Chances are that at some point your child will have a classmate with a disability. Just as you guided your very young child when he or she began to befriend others, you can encourage your child to learn about and be a friend to children who have disabilities.
Here are some basic ideas to share with your child:
- No two people are the same -- some differences are just more noticeable.
- A disability is only one characteristic of a person. People have many facets: likes and dislikes, strengths and challenges.
- Children with disabilities are like all children in that they want friends, respect and to be included.
- Children can be born disabled or become disabled from an accident or illness. You can't "catch" a disability from someone else.

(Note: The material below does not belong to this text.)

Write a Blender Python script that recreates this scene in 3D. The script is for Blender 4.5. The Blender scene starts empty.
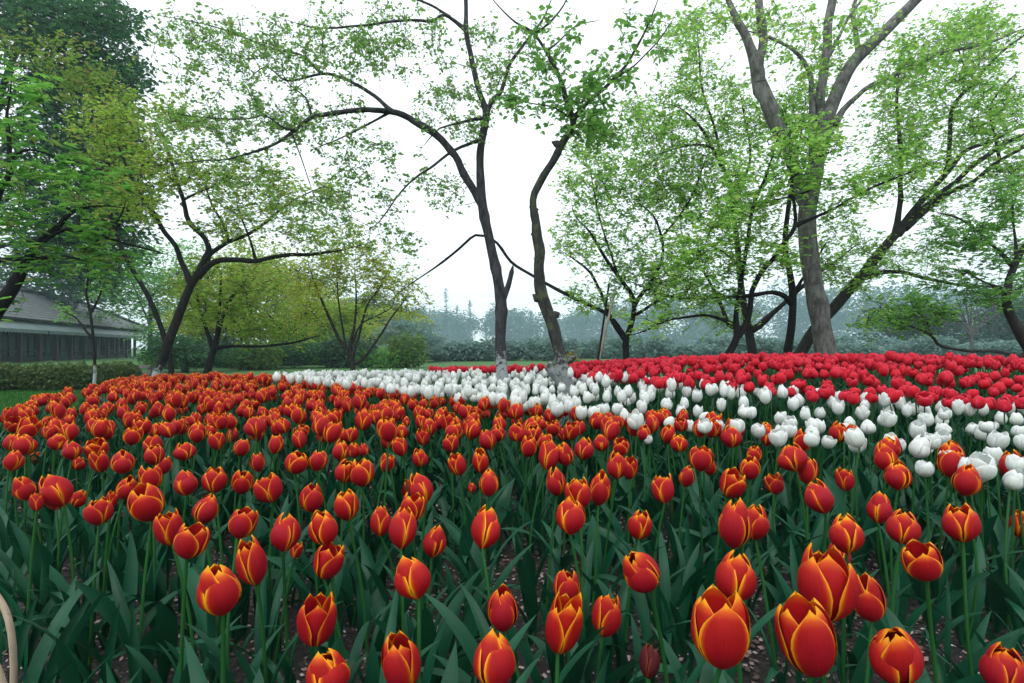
import bpy, math, random
import numpy as np
from mathutils import Matrix, Vector, Euler

R = math.radians
rng = np.random.default_rng(11)
random.seed(5)
S = bpy.context.scene
COL = S.collection

# ------------------------------------------------------------------ camera
F, CX, HY, CAMZ = 569.0, 512.0, 348.0, 0.85
cd = bpy.data.cameras.new('Camera')
cam = bpy.data.objects.new('Camera', cd)
COL.objects.link(cam)
cam.location = (0, 0, CAMZ)
cam.rotation_euler = (R(90), 0, 0)
cd.sensor_width = 36.0
cd.lens = F * 36.0 / 1024.0
cd.shift_y = (HY - 341.5) / 1024.0
cd.clip_start = 0.05
cd.clip_end = 2000
S.camera = cam

# ------------------------------------------------------------------ sky, sun, exposure
world = bpy.data.worlds.new('World')
S.world = world
world.use_nodes = True
nt = world.node_tree
nt.nodes.clear()
sky = nt.nodes.new('ShaderNodeTexSky')
sky.sky_type = 'NISHITA'
sky.sun_disc = False
sky.sun_elevation = R(55)
sky.sun_rotation = R(200)
sky.air_density = 1.0
sky.dust_density = 4.0
hs = nt.nodes.new('ShaderNodeHueSaturation')
hs.inputs['Saturation'].default_value = 0.22
nt.links.new(sky.outputs[0], hs.inputs['Color'])
# thin even cloud cover: the clear sky seen through a white overcast layer
mxw = nt.nodes.new('ShaderNodeMix')
mxw.data_type = 'RGBA'
mxw.inputs[0].default_value = 0.72
nt.links.new(hs.outputs[0], mxw.inputs[6])
mxw.inputs[7].default_value = (10.0, 10.9, 11.2, 1)
bg = nt.nodes.new('ShaderNodeBackground')
bg.inputs['Strength'].default_value = 0.125
nt.links.new(mxw.outputs[2], bg.inputs['Color'])
wo = nt.nodes.new('ShaderNodeOutputWorld')
nt.links.new(bg.outputs[0], wo.inputs['Surface'])

sl = bpy.data.lights.new('Sun', 'SUN')
sl.energy = 0.8
sl.angle = R(35)
sl.color = (1.0, 0.97, 0.93)
sun = bpy.data.objects.new('Sun', sl)
COL.objects.link(sun)
sun.rotation_euler = (R(35), 0, R(-20))     # from behind the camera, high

S.view_settings.view_transform = 'Standard'
S.view_settings.look = 'None'
S.view_settings.gamma = 1.0
S.view_settings.use_curve_mapping = False
S.view_settings.exposure = 0.45
S.cycles.max_bounces = 8
S.cycles.transparent_max_bounces = 8
S.cycles.volume_bounces = 2
S.cycles.use_denoising = True

# ------------------------------------------------------------------ helpers
def P(x, y, d):
    """Where a ray through the picture point lies at distance d along the view."""
    return np.array([(x - CX) / F * d, d, CAMZ + (HY - y) / F * d])

def smooth(x, a, b):
    t = np.clip((x - a) / (b - a), 0, 1)
    return t * t * (3 - 2 * t)

def drop(X, D):
    """How far the flower heads lie under eye level over the bed."""
    base = 0.37 - 0.06 * smooth(D, 1.8, 5.0) - 0.02 * smooth(D, 5, 7)
    return base - 0.20 * smooth(D, 2.3, 4.6) * smooth(X, -0.3, 2.0)

def ground_z(X, D):
    """The bed is a low mound that rises to the right."""
    X = np.asarray(X, float); D = np.asarray(D, float)
    z = CAMZ - drop(X, D) - 0.47
    edge = smooth(D, 10.0, 8.6) * smooth(X, 10.5, 9.0)
    return 0.006 + z * edge

class MB:
    """Collects vertices and faces; builds ONE mesh."""
    def __init__(self):
        self.v = []; self.f4 = []; self.f3 = []; self.m4 = []; self.m3 = []; self.u4 = []; self.u3 = []; self.n = 0
    def add(self, v, f, mat=0, uv=None):
        v = np.asarray(v, float).reshape(-1, 3); f = np.asarray(f, int)
        self.v.append(v)
        k = f.shape[1]
        (self.f4 if k == 4 else self.f3).append(f + self.n)
        (self.m4 if k == 4 else self.m3).append(np.full(len(f), mat, int))
        if uv is None: uvl = np.zeros((len(f) * k, 2))
        else: uvl = np.asarray(uv, float)[f.ravel()]
        (self.u4 if k == 4 else self.u3).append(uvl)
        self.n += len(v)
    def add_multi(self, other, M=None):
        """other MB through a 4x4 matrix."""
        V = np.concatenate(other.v)
        if M is not None: V = V @ M[:3, :3].T + M[:3, 3]
        o = self.n
        self.v.append(V)
        for a, b in ((self.f4, other.f4), (self.f3, other.f3)):
            a.extend([x + o for x in b])
        self.m4.extend(other.m4); self.m3.extend(other.m3); self.u4.extend(other.u4); self.u3.extend(other.u3)
        self.n += len(V)
    def box(self, c, s, rz=0.0, mat=0, rot=None):
        sx, sy, sz = [q / 2 for q in s]
        v = np.array([[a, b, e] for a in (-sx, sx) for b in (-sy, sy) for e in (-sz, sz)])
        if rot is None: rot = np.array(Matrix.Rotation(rz, 3, 'Z'))
        v = v @ np.array(rot).T + np.array(c)
        f = [[0, 1, 3, 2], [4, 6, 7, 5], [0, 4, 5, 1], [2, 3, 7, 6], [0, 2, 6, 4], [1, 5, 7, 3]]
        self.add(v, f, mat)
    def mesh(self, name, mats, smooth_shade=True):
        me = bpy.data.meshes.new(name)
        V = np.concatenate(self.v)
        f4 = np.concatenate(self.f4) if self.f4 else np.zeros((0, 4), int)
        f3 = np.concatenate(self.f3) if self.f3 else np.zeros((0, 3), int)
        me.vertices.add(len(V)); me.vertices.foreach_set('co', V.ravel())
        loops = np.concatenate([f4.ravel(), f3.ravel()])
        me.loops.add(len(loops)); me.loops.foreach_set('vertex_index', loops)
        nf = len(f4) + len(f3)
        me.polygons.add(nf)
        st = np.concatenate([np.arange(len(f4)) * 4, len(f4) * 4 + np.arange(len(f3)) * 3])
        me.polygons.foreach_set('loop_start', st)
        mi = np.concatenate([*self.m4, *self.m3])
        me.polygons.foreach_set('material_index', mi)
        me.polygons.foreach_set('use_smooth', np.full(nf, smooth_shade))
        uv = me.uv_layers.new(name='UVMap')
        U = np.concatenate([*self.u4, *self.u3])
        uv.data.foreach_set('uv', U.ravel())
        for m in (mats if isinstance(mats, (list, tuple)) else [mats]): me.materials.append(m)
        me.update(calc_edges=True)
        me.validate()
        return me
    def build(self, name, mats, parent=None, smooth_shade=True, loc=None):
        return link(name, self.mesh(name, mats, smooth_shade), parent, loc)

def link(name, me, parent=None, loc=None):
    o = bpy.data.objects.new(name, me)
    COL.objects.link(o)
    if parent: o.parent = parent
    if loc is not None: o.location = loc
    return o

def tag(o, label=None, cat=None, group=None, kind=None):
    if label: o['label'] = label
    if cat: o['category'] = cat
    if group: o['group'] = group
    if kind: o['kind'] = kind
    return o

def empty(name, loc, rz=0.0):
    o = bpy.data.objects.new(name, None)
    o.empty_display_size = 0.05
    COL.objects.link(o)
    o.location = loc
    o.rotation_euler = (0, 0, rz)
    return o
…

- Just because someone has a physical disability (when a part or parts of the body do not work well) does not mean they necessarily have a cognitive (or thinking) disability.
- Children with disabilities can do many of the things your child does, but it might take them longer. They may need assistance or adaptive equipment to help them.
- Try to use clear, respectful language when talking about someone with disabilities. For a younger child, keep explanations simple, such as, "She uses a wheelchair because a part of her body does not work as well as it could."
- Reinforce with your child that name calling -- even if meant as a joke -- is always unacceptable as it hurts people's feelings.
- Kids with disabilities can, should, and want to be included in parties, play dates, and other activities whenever possible.